Entre temps, Zappa aura sorti l’album you are what you is, soi-disant pour enfin passer à la radio. Peine perdue, puisque Zappa, dans cet album comme dans les autres, ne parvient pas à s’adonner au «politiquement correct», et, de morceau en morceau, continue à ridiculiser tous les totems de la société américaine.

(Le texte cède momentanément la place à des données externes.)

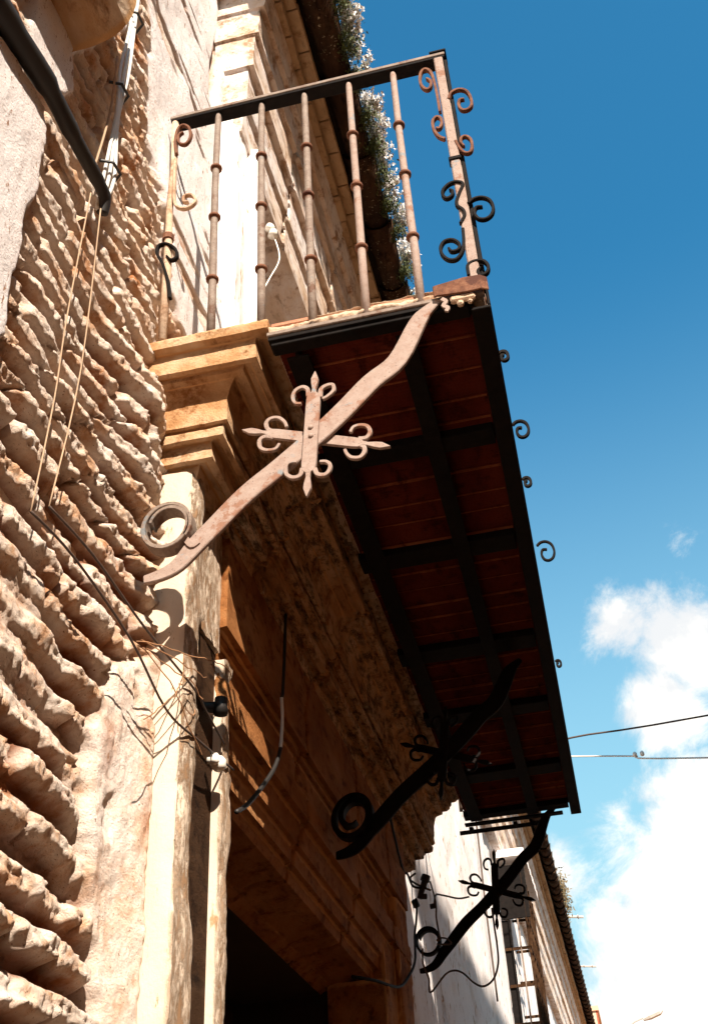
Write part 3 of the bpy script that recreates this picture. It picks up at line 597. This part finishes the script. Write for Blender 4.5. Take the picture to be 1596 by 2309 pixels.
SC = dict(
 S1=[(-0.042, 4.342), (-0.042, 4.414), (-0.044, 4.489), (-0.05, 4.544), (-0.065, 4.565), (-0.078, 4.551), (-0.084, 4.515), (-0.08, 4.481), (-0.068, 4.462), (-0.057, 4.471), (-0.054, 4.498), (-0.065, 4.517)],
 S2=[(-0.013, 4.398), (-0.002, 4.426), (0.02, 4.433), (0.039, 4.418), (0.048, 4.383), (0.047, 4.347), (0.035, 4.33), (0.019, 4.333), (0.012, 4.357), (0.017, 4.382), (0.03, 4.381)],
 S3=[(-0.041, 4.22), (-0.057, 4.239), (-0.067, 4.277), (-0.066, 4.312), (-0.054, 4.328), (-0.043, 4.316), (-0.043, 4.29), (-0.052, 4.272), (-0.059, 4.279)],
 S4=[(-0.014, 4.202), (-0.006, 4.165), (0.006, 4.14), (0.02, 4.139), (0.027, 4.161), (0.027, 4.191), (0.016, 4.211), (0.003, 4.208), (0.0, 4.188), (0.007, 4.169)],
 S5=[(-0.037, 3.854), (-0.023, 3.882), (-0.025, 3.905), (-0.039, 3.932), (-0.027, 3.973), (-0.014, 4.007), (-0.029, 4.022), (-0.049, 4.02), (-0.066, 4.002), (-0.07, 3.981), (-0.062, 3.964), (-0.048, 3.969), (-0.043, 3.987), (-0.051, 3.997)],
 S6=[(-0.01, 3.93), (0.006, 3.943), (0.027, 3.943), (0.045, 3.926), (0.051, 3.894), (0.043, 3.867), (0.026, 3.856), (0.009, 3.864), (0.002, 3.888), (0.009, 3.908), (0.025, 3.906)],
 S7=[(-0.033, 3.834), (-0.036, 3.785), (-0.044, 3.749), (-0.06, 3.726), (-0.079, 3.729), (-0.093, 3.751), (-0.095, 3.779), (-0.083, 3.8), (-0.062, 3.799), (-0.048, 3.778), (-0.052, 3.759), (-0.069, 3.757), (-0.076, 3.773)],
 S8=[(-0.038, 3.662), (-0.037, 3.695), (-0.023, 3.708), (0.001, 3.705), (0.012, 3.683), (0.007, 3.661), (-0.009, 3.654), (-0.014, 3.671), (-0.006, 3.682)],
 W1=[(-0.822, 4.442), (-0.829, 4.51), (-0.824, 4.565), (-0.807, 4.581), (-0.787, 4.556), (-0.782, 4.509), (-0.796, 4.481), (-0.816, 4.494), (-0.821, 4.529), (-0.806, 4.546)],
 W2=[(-0.824, 4.421), (-0.823, 4.336), (-0.819, 4.232), (-0.809, 4.193), (-0.786, 4.175), (-0.763, 4.182), (-0.754, 4.204), (-0.768, 4.229), (-0.788, 4.231), (-0.789, 4.206), (-0.774, 4.201)],
 W3=[(-0.809, 3.812), (-0.819, 3.885), (-0.839, 3.962), (-0.856, 4.004), (-0.854, 4.035), (-0.831, 4.037), (-0.803, 4.005), (-0.799, 3.972), (-0.814, 3.965), (-0.828, 3.986)])
SCM = dict(S1=M_RUST, S2=M_RUST, S3=M_RUST, S4=M_RUST, S5=M_BLK, S6=M_BLK, S7=M_BLK, S8=M_BLK, W1=M_RUST, W2=M_MORT, W3=M_BLK)
for k_, pts in SC.items():
    ps = smoothpts(pts, 4); n = len(ps); yo = 1.832 if k_ in ('S5', 'S7', 'S1') else 1.836
    wd = [.0052+.0035*min(1, (n-1-i)/6)*1 if i > n-6 else .0078 for i in range(n)]
    Bp(MB().ribbon(ps, wd, yo, yo+.013).build('scroll', SCM[k_], bevel=.0015))
# curls bowed out from the street side of the railing
base = SC['S6']; bx, bz = -.01, 3.93
for (yy, xx, zz, sc) in ((2.47, .003, 3.71, .70), (3.14, .012, 3.735, .88), (2.16, .000, 3.70, .38), (2.72, .004, 3.70, .38), (3.90, .006, 3.70, .32)):
    ps = smoothpts([((a-bx)*sc+xx, (b_-bz)*sc+zz) for a, b_ in base], 4)
    Bp(MB().ribbon(ps, .0075, yy, yy+.010).build('scroll', M_BLK, bevel=.001))
# rusty corner collar plate with crumbling mortar
cp = MB()
pts = [(-.128, 1.828), (-.120, 1.826), (-.05, 1.818), (-.012, 1.820), (.004, 1.832)]
n0 = 0; n = len(pts)
V = []
for (a, b_) in pts: V += [(a, b_, 3.592+.008*math.sin(a*40)), (a, b_, 3.638), (a, b_+.006, 3.638), (a, b_+.006, 3.592+.008*math.sin(a*40))]
Fq = []
for i in range(n-1):
    for j in range(4): Fq.append((4*i+j, 4*i+(j+1) % 4, 4*i+4+(j+1) % 4, 4*i+4+j))
Fq += [(0, 1, 2, 3), (4*n-4, 4*n-3, 4*n-2, 4*n-1)]
Bp(cp.add(V, Fq).build('corner_plate', M_RUST, bevel=.002))
Bp(MB().box(-.09, -.03, 1.826, 1.842, 3.572, 3.590).box(-.075, -.06, 1.824, 1.84, 3.556, 3.571).box(-.05, -.038, 1.826, 1.84, 3.560, 3.571).build('mortar_crumb', M_MORT, bevel=.004))
Bp(MB().ribbon(smoothpts([(-.110, 3.590), (-.100, 3.578), (-.108, 3.566), (-.098, 3.556), (-.103, 3.545)], 3), .010, 1.828, 1.834).build('iron_tongue', M_PINK))

# ------------------------------------------------------------------ iron brackets
HOOKS = dict(
 TL=[(-0.445, 3.362), (-0.446, 3.384), (-0.458, 3.395), (-0.475, 3.388), (-0.482, 3.368), (-0.476, 3.349), (-0.462, 3.344)],
 TR=[(-0.417, 3.351), (-0.414, 3.376), (-0.4, 3.385), (-0.386, 3.383), (-0.385, 3.365), (-0.401, 3.35), (-0.412, 3.346)],
 BL=[(-0.463, 3.152), (-0.469, 3.133), (-0.485, 3.13), (-0.5, 3.143), (-0.501, 3.164), (-0.492, 3.175), (-0.476, 3.173)],
 BR=[(-0.436, 3.145), (-0.43, 3.127), (-0.414, 3.122), (-0.404, 3.131), (-0.401, 3.147), (-0.41, 3.158), (-0.424, 3.161)],
 LT=[(-0.532, 3.294), (-0.548, 3.305), (-0.553, 3.324), (-0.543, 3.337), (-0.523, 3.335), (-0.508, 3.317), (-0.504, 3.301)],
 LB=[(-0.535, 3.277), (-0.554, 3.285), (-0.568, 3.278), (-0.568, 3.257), (-0.554, 3.244), (-0.532, 3.242), (-0.521, 3.256)],
 RT=[(-0.339, 3.226), (-0.32, 3.225), (-0.311, 3.24), (-0.316, 3.257), (-0.331, 3.265), (-0.348, 3.263), (-0.356, 3.249)],
 RB=[(-0.34, 3.209), (-0.327, 3.199), (-0.328, 3.183), (-0.339, 3.172), (-0.357, 3.176), (-0.367, 3.189), (-0.371, 3.203)])
def bracket(y, label, mat, warp=None):
    root = empty('iron_bracket', (-.82, y, 2.93), label, 'bracket', 'scrolled iron brackets under the balcony')
    P = lambda o: setparent(o, root)
    c = [(-.116, 3.602), (-.150, 3.575), (-.176, 3.540), (-.232, 3.432), (-.297, 3.380), (-.359, 3.316), (-.416, 3.262), (-.513, 3.181), (-.595, 3.118), (-.665, 3.047), (-.707, 3.004), (-.747, 2.958), (-.785, 2.940), (-.822, 2.934)]
    k_w = 1.22 if warp else 1.0
    w = [k_w*q_ for q_ in [.016, .030, .044, .051, .052, .052, .052, .050, .050, .048, .044, .036, .028, .020]]
    rj = random.Random(int(y*10)); w = [q_*rj.uniform(.95, 1.05) for q_ in w]
    cs = smoothpts([(a, b_, ww) for (a, b_), ww in zip(c, w)], 4)
    P(MB().ribbon([(a, b_) for a, b_, _ in cs], [q_[2] for q_ in cs], y-.006, y+.006).build('arm', mat, bevel=.002))
    # volute: hoop of the same bar turned edge-on, with inner curl
    cx, cz, r = -.772, 3.058, (.066 if warp else .054); vp = []
    for i in range(58 if warp else 46):
        a = math.radians(-38+i*12.5); rr = r*(1-(.0088 if not warp else .0125)*max(0, i-24)**1.12); vp.append((cx+rr*math.cos(a), cz+rr*1.08*math.sin(a)))
    P(MB().ribbon(vp, [.010 if not warp else .018]*(52 if warp else 40)+[.009, .009, .008, .008, .007, .006], y-.022, y+.016).build('volute', mat if mat is not M_PINK else M_GREY, bevel=.0015))
    P(MB().ribbon(smoothpts([(cx+r*.80, cz-r*.72), (-.715, 3.000), (-.700, 3.008)], 4), .014, y-.010, y+.010).build('rivet_strap', mat, bevel=.001))
    # cross: two bars on the front of the arm, with spear tips
    def spear(a, b_, wv, y0_, y1_, tip=.062, name='cross_bar'):
        ax_, az = a; bx_, bz = b_; l = math.hypot(bx_-ax_, bz-az); ux, uz = (bx_-ax_)/l, (bz-az)/l
        st = [(0, .0015), (.022, .017), (.036, .0155), (.054, .009), (.066, .012), (.074, wv*.9), (.088, wv), (l/2, wv), (l-.088, wv), (l-.074, wv*.9), (l-.066, .012), (l-.054, .009), (l-.036, .0155), (l-.022, .017), (l, .0015)]
        return P(MB().ribbon([(ax_+ux*s_, az+uz*s_) for s_, _ in st], [w_ for _, w_ in st], y0_, y1_).build(name, mat, bevel=.0012))
    v_ = spear((-.426, 3.436), (-.456, 3.070), .033, y-.0165, y-.0065)
    h_ = spear((-.611, 3.318), (-.268, 3.186), .027, y+.0065, y+.0155)
    for (ra, rb) in ((-.441, 3.263), (-.441, 3.238)):
        c_ = MB().tube([(ra, y-.0160, rb), (ra, y-.0195, rb), (ra, y-.0212, rb)], [.0065, .0055, .002], 10).build('rivet', mat, smooth=True); c_.parent = v_; c_.matrix_parent_inverse = Matrix.Identity(4)
    for k_, pts in HOOKS.items():
        ps = smoothpts(pts, 4); n = len(ps)
        par = v_ if k_[0] in 'TB' else h_; yo = y-.0160 if k_[0] in 'TB' else y+.007
        o = MB().ribbon(ps, [.011-.004*i/n for i in range(n)], yo, yo+.009).build('scroll', mat, bevel=.001)
        o.parent = par; o.matrix_parent_inverse = Matrix.Identity(4)
    if warp:
        for c_ in root.children_recursive:
            for v in c_.data.vertices:
                t_ = (3.6-v.co.z)/.67; v.co = Vector((-.12+(v.co.x+.12)*.90, v.co.y-.36*t_, 3.575+(v.co.z-3.6)*1.15))
    return root
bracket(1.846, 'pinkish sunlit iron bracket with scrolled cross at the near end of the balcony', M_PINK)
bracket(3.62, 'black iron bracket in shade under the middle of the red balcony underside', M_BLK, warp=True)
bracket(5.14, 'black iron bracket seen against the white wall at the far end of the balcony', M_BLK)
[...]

Et l’aventure Zappa continue, d’album d’expérimentation (Thing-fish, censément une comédie musicale, mais qui ne sera jamais jouée puisque, dès le premier acte, des nonnes se pissent dessus, The man from utopia, Them or us) en live irréprochable (Does humour belong in music, et le fabulissime Make a jazz noise here). Parallèlement, Zappa compose des choses un peu plus « sérieuses » (ce qu’il a toujours fait, mais bon, on n’a pas mentionné tous les albums ici), dont the Yellow Shark , sorte d’œuvre de musique contemporaine ou Zappa ressort ses influences majeures que sont Varese et Stravinsky, encensé par tout le monde ou presque. On est alors en 1993. Zappa est au bout du rouleau. Malade depuis plusieurs années, il a du renoncer à se présenter à la présidentielle américaine contre Bush père - il pensait qu’il ne pourrait de toute façon pas faire pire et que c’était là une bonne raison de voter pour lui (« même si je ne savais pas distinguer la merde du cirage, est-ce que je pourrais faire pire ? »). Il passe alors le plus clair de son temps dans une pièce à composer et composer encore, avec du café et des clopes. Et puis c’est le drame, relaté même par PPDA dans son journal de TF1. Tout barre en couille, dans ce bas monde. Zappa est mort, mais il ne nous a pas laissés sans rien. Plusieurs dizaines d’albums, des films, des écrits, tout ce qu’il faut, en somme. Résumé d’une vie de virtuose dans tous les sens du terme.